Find the lines that hold the word "Write" and return them.

__________________________________________________

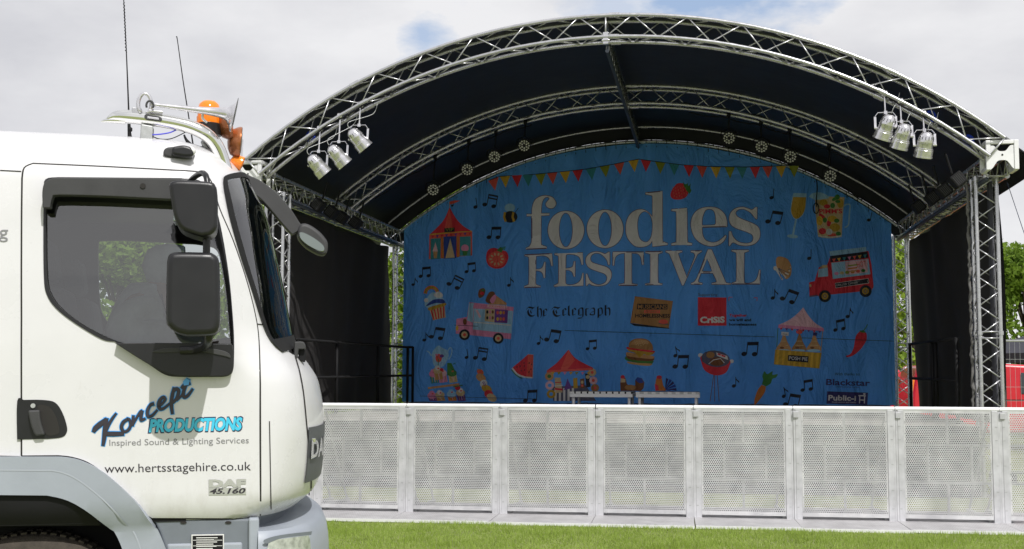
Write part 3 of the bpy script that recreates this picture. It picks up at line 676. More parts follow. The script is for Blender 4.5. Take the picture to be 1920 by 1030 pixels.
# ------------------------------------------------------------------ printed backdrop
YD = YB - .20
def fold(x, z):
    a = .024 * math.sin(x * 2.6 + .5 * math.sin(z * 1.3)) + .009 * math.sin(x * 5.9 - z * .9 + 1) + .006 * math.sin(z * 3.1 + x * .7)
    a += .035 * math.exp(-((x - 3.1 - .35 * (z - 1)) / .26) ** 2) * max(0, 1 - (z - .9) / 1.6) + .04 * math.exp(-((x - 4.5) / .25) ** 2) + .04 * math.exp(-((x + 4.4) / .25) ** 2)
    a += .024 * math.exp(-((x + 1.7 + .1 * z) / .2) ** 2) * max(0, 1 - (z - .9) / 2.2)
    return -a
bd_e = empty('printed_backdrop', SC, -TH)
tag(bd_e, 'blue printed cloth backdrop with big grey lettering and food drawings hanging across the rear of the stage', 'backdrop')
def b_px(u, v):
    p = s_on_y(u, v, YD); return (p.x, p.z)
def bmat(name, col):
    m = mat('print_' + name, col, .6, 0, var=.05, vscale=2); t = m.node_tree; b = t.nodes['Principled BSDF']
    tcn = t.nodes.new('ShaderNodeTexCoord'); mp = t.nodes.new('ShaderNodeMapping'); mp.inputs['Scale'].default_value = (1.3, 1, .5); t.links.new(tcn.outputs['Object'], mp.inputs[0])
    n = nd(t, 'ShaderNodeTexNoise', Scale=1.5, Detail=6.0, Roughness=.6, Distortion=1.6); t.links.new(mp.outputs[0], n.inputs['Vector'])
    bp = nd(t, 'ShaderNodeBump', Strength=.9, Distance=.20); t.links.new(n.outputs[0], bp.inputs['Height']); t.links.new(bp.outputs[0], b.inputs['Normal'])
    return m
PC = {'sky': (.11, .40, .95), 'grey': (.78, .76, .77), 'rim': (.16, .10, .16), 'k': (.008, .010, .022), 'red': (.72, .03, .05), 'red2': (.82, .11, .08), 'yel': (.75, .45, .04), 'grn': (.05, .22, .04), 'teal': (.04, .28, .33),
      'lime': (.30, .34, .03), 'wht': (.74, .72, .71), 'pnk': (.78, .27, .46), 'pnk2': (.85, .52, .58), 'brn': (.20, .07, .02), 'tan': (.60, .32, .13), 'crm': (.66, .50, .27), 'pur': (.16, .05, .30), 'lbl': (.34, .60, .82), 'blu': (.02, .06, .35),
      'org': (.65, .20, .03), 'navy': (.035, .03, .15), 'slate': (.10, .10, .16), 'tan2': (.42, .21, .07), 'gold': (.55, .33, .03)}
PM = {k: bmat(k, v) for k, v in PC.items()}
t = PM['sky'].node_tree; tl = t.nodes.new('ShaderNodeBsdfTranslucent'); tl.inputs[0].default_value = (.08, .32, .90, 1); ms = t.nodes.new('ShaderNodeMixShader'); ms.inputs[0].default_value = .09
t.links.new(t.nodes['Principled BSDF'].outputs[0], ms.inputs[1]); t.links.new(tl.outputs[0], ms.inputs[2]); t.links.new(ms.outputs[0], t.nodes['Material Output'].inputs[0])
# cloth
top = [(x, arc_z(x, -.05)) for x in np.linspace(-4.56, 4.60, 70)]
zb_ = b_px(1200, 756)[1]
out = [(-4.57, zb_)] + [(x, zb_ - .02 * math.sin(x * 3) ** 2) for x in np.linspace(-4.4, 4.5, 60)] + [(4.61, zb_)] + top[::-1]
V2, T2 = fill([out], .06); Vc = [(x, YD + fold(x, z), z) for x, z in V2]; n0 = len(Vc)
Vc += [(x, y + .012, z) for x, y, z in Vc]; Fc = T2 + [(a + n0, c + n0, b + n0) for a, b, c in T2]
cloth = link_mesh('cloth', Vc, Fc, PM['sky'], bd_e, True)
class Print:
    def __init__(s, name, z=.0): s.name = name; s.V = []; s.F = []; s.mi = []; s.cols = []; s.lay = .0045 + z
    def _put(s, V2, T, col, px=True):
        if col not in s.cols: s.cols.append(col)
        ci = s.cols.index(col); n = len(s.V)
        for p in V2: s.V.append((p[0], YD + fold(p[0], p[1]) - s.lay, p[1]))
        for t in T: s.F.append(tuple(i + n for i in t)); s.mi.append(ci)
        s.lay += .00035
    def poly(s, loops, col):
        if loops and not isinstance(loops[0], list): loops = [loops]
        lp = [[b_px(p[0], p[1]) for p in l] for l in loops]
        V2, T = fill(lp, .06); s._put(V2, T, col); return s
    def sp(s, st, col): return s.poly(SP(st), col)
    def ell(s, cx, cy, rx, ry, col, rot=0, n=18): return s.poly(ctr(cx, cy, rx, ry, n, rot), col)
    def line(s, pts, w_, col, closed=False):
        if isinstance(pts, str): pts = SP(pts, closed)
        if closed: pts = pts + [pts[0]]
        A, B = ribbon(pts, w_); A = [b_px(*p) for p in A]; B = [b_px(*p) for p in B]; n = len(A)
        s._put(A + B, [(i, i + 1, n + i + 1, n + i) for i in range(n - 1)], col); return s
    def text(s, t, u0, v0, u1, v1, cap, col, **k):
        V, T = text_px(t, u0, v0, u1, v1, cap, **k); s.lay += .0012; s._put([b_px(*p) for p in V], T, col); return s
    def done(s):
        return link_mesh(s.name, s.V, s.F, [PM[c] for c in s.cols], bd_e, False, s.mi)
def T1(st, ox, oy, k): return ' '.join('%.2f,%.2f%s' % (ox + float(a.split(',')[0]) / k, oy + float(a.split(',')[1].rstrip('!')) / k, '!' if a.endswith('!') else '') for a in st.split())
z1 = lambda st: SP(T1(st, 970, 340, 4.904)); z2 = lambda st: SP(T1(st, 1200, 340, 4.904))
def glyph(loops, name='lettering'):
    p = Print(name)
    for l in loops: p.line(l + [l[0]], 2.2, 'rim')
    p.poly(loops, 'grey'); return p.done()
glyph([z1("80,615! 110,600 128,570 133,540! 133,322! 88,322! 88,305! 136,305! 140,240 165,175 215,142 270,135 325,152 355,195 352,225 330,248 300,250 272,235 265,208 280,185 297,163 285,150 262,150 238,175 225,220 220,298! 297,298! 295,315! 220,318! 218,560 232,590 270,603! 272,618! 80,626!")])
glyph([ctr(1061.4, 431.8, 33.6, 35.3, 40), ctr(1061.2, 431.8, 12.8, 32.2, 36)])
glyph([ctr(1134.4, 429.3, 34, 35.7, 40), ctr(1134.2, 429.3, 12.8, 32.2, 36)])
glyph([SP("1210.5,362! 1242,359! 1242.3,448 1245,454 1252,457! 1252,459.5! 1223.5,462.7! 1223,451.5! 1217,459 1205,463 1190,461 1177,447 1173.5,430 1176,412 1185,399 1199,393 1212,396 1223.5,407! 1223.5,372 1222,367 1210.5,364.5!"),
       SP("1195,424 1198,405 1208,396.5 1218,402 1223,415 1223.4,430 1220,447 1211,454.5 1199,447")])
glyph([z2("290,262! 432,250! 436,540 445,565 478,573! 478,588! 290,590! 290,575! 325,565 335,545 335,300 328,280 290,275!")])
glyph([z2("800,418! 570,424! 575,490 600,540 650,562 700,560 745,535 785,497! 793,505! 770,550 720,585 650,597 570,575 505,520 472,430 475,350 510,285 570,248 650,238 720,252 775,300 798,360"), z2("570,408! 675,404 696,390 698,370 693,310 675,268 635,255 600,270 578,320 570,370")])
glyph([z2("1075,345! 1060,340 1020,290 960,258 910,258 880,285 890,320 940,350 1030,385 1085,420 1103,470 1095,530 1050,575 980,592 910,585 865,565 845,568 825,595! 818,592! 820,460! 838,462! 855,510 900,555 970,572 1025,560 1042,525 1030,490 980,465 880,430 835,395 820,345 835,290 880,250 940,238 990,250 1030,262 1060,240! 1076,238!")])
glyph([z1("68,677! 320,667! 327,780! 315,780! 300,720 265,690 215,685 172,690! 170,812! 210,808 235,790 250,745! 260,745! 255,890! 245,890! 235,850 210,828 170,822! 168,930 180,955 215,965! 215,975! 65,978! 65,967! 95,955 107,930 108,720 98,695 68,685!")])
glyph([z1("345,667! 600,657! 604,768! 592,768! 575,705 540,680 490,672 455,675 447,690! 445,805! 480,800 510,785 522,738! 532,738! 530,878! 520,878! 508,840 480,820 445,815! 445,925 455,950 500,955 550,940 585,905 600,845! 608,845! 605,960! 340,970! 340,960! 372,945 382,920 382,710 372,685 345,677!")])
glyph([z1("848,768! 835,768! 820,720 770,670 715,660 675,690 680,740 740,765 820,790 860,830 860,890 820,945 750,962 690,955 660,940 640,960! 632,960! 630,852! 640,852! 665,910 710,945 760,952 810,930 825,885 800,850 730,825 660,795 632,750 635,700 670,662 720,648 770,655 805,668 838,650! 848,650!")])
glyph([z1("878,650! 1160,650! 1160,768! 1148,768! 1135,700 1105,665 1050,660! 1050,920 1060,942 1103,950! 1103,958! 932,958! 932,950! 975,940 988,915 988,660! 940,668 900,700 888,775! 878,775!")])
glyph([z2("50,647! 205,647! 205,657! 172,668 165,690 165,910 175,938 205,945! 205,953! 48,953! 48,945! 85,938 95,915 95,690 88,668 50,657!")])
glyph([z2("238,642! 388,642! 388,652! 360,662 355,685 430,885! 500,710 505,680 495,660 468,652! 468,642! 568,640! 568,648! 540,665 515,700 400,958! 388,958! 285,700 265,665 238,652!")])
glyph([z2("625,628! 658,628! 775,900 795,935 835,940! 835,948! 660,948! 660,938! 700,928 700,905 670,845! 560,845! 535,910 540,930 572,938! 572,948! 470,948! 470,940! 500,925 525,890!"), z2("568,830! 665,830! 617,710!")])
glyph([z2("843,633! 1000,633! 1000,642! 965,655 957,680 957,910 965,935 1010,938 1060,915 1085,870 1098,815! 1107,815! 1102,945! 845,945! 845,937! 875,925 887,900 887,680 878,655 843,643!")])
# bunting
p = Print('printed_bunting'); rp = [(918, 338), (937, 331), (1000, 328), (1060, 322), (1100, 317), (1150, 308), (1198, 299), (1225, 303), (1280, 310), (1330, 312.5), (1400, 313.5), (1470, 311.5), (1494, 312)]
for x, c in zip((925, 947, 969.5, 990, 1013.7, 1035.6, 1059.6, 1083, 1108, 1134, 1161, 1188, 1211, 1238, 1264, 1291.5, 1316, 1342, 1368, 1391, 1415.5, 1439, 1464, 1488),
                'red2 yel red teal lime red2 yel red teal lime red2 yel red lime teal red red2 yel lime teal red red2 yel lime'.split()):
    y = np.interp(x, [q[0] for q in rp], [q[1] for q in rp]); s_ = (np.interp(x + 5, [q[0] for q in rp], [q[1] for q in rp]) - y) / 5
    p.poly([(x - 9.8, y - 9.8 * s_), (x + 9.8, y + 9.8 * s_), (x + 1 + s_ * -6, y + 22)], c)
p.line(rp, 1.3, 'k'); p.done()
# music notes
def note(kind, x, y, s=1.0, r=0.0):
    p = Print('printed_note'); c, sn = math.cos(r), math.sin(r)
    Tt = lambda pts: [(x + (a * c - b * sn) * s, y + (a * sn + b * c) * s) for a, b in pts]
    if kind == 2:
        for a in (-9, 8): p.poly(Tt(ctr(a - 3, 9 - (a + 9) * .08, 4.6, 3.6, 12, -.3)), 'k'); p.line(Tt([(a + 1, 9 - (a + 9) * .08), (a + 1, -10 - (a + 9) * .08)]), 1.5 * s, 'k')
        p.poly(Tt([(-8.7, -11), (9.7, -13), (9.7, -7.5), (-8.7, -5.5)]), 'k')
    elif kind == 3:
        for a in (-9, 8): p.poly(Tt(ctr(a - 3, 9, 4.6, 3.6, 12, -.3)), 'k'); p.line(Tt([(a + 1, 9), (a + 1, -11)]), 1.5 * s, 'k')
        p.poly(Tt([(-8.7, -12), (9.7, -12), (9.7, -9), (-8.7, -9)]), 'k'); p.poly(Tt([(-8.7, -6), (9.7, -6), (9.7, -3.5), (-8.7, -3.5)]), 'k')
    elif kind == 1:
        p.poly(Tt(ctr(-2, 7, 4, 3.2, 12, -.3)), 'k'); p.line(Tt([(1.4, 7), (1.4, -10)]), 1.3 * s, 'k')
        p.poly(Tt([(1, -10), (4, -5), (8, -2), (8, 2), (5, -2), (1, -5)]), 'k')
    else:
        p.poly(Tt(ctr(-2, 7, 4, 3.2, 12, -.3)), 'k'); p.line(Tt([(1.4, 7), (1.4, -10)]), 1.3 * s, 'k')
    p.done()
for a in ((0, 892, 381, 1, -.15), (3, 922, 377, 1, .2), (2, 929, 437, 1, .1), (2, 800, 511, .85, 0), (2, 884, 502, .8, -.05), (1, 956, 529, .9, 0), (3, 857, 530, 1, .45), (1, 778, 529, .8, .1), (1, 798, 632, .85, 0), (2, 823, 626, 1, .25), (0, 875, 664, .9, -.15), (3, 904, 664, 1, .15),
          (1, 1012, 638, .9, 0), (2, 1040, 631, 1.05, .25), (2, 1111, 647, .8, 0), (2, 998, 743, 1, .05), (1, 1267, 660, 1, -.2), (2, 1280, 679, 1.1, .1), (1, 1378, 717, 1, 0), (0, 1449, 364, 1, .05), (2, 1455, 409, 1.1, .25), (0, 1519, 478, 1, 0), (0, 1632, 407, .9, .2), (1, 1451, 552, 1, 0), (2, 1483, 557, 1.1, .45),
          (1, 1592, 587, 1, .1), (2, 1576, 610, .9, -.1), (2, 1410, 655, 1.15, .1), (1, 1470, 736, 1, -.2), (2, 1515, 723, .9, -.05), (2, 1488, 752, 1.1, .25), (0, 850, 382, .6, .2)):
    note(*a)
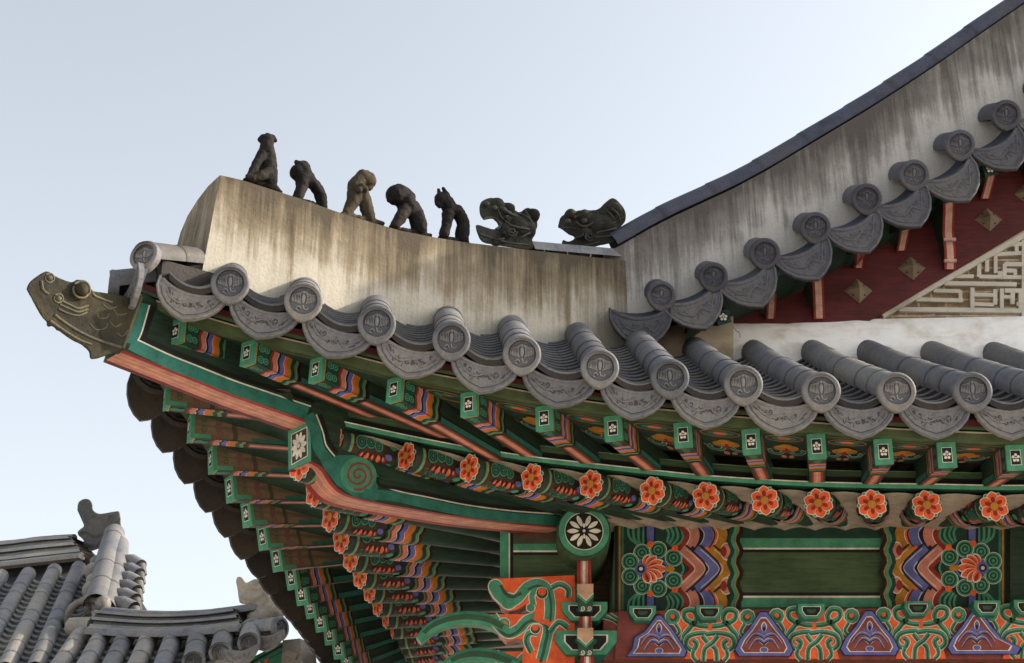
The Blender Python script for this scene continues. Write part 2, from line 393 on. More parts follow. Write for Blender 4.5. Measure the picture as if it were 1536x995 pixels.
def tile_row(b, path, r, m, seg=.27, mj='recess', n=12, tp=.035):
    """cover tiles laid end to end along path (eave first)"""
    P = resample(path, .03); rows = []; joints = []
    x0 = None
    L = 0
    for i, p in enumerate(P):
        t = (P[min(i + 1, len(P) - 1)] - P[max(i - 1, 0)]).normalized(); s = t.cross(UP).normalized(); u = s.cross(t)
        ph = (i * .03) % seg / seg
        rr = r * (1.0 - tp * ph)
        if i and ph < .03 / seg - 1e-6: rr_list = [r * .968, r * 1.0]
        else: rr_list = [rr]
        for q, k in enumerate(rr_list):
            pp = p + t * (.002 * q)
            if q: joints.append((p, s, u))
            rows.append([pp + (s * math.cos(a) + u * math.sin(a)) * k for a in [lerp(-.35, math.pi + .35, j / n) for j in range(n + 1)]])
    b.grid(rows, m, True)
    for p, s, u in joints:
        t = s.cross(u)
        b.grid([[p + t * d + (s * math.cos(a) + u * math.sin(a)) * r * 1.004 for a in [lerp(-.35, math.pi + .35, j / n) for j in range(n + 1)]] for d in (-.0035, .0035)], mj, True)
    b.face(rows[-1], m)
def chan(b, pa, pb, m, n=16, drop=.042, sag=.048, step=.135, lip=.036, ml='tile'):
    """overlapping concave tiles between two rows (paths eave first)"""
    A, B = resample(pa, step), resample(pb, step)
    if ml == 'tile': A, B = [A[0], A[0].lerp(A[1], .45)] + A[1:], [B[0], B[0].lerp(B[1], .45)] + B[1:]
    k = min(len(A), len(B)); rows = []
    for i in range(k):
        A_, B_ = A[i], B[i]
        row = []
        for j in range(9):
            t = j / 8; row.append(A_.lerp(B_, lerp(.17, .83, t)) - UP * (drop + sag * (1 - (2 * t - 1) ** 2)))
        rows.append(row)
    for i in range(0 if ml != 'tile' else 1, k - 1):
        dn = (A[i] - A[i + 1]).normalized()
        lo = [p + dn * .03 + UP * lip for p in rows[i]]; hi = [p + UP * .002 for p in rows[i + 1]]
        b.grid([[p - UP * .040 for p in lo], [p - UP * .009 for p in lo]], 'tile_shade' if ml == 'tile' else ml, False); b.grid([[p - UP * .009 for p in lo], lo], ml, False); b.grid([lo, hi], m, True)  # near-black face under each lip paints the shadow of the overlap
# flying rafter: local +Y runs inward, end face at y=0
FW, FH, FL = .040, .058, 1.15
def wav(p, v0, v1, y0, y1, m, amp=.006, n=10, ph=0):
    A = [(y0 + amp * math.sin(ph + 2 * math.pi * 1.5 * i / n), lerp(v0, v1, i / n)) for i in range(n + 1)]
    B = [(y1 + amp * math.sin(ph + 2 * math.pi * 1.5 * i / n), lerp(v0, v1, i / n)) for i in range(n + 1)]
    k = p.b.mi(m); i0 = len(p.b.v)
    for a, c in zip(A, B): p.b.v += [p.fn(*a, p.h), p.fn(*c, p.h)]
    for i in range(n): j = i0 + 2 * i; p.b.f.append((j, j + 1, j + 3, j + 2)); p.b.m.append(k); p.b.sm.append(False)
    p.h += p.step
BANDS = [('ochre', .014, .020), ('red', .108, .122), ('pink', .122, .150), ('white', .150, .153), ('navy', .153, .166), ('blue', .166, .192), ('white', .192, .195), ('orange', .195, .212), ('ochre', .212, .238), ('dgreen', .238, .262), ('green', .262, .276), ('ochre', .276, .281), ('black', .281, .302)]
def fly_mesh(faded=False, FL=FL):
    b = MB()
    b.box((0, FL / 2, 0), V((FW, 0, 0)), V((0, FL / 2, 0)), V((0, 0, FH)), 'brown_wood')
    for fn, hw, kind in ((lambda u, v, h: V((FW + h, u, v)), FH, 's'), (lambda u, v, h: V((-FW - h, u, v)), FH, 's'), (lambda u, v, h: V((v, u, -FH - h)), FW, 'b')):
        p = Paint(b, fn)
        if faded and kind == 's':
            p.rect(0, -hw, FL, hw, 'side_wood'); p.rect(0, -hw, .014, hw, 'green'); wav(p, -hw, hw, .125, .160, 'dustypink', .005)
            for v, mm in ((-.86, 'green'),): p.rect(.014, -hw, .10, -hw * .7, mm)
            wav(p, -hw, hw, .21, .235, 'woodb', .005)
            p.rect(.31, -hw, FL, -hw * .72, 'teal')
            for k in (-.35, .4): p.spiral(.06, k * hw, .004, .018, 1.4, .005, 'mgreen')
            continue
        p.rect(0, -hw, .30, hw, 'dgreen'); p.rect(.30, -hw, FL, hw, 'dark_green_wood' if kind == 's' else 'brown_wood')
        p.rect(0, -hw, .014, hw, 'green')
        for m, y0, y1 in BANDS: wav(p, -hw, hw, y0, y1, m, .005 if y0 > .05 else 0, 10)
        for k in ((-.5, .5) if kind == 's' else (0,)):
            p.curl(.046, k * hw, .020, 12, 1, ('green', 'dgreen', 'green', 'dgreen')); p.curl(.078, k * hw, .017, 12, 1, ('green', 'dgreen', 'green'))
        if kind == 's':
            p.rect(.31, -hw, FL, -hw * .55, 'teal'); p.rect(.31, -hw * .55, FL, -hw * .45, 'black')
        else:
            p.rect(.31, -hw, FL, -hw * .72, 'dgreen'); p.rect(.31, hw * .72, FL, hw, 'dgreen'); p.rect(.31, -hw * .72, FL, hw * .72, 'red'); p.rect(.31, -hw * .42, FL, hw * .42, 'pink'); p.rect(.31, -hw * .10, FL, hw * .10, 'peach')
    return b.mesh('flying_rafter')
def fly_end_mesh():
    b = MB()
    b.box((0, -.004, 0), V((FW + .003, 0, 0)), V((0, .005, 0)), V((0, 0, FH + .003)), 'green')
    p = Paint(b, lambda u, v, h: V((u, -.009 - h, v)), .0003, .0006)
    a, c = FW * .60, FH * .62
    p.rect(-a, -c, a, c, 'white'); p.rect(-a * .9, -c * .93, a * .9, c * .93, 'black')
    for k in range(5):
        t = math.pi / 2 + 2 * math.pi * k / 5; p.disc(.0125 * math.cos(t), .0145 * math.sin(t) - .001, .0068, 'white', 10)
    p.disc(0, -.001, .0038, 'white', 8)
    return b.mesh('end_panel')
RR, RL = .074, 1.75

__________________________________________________

### Worked answer
Write part 3 of the bpy script that recreates this picture. It picks up at line 676. More parts follow. The script is for Blender 4.5. Take the picture to be 1920 by 1030 pixels.
The Blender Python script for this scene continues. Write part 2, from line 393 on. More parts follow. Write for Blender 4.5. Measure the picture as if it were 1536x995 pixels.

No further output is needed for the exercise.